Short task: Copy the records below exactly as they are written.

Data in this exercise:
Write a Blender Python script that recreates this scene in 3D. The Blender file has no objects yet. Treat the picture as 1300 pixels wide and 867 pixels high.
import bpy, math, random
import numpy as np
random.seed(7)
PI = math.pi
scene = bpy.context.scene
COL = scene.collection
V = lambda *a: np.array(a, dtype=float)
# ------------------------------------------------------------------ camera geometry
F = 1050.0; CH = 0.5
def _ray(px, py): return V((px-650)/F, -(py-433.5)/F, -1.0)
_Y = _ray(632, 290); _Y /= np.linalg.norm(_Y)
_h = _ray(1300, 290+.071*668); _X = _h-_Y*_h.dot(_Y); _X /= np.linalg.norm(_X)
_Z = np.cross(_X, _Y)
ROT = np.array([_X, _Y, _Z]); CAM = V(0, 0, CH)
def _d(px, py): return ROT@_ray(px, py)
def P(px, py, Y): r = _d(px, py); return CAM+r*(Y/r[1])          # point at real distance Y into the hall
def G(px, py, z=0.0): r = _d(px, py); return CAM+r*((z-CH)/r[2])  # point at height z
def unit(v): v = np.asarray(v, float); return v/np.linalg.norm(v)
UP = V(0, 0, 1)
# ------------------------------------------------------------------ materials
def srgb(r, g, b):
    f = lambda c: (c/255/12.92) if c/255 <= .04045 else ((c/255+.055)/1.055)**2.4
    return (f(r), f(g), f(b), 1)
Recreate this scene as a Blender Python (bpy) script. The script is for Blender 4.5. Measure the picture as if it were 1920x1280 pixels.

Result of the exercise:
Write a Blender Python script that recreates this scene in 3D. The Blender file has no objects yet. Treat the picture as 1300 pixels wide and 867 pixels high.
import bpy, math, random
import numpy as np
random.seed(7)
PI = math.pi
scene = bpy.context.scene
COL = scene.collection
V = lambda *a: np.array(a, dtype=float)
# ------------------------------------------------------------------ camera geometry
F = 1050.0; CH = 0.5
def _ray(px, py): return V((px-650)/F, -(py-433.5)/F, -1.0)
_Y = _ray(632, 290); _Y /= np.linalg.norm(_Y)
_h = _ray(1300, 290+.071*668); _X = _h-_Y*_h.dot(_Y); _X /= np.linalg.norm(_X)
_Z = np.cross(_X, _Y)
ROT = np.array([_X, _Y, _Z]); CAM = V(0, 0, CH)
def _d(px, py): return ROT@_ray(px, py)
def P(px, py, Y): r = _d(px, py); return CAM+r*(Y/r[1])          # point at real distance Y into the hall
def G(px, py, z=0.0): r = _d(px, py); return CAM+r*((z-CH)/r[2])  # point at height z
def unit(v): v = np.asarray(v, float); return v/np.linalg.norm(v)
UP = V(0, 0, 1)
# ------------------------------------------------------------------ materials
def srgb(r, g, b):
    f = lambda c: (c/255/12.92) if c/255 <= .04045 else ((c/255+.055)/1.055)**2.4
    return (f(r), f(g), f(b), 1)
Recreate this scene as a Blender Python (bpy) script. The script is for Blender 4.5. Measure the picture as if it were 1920x1280 pixels.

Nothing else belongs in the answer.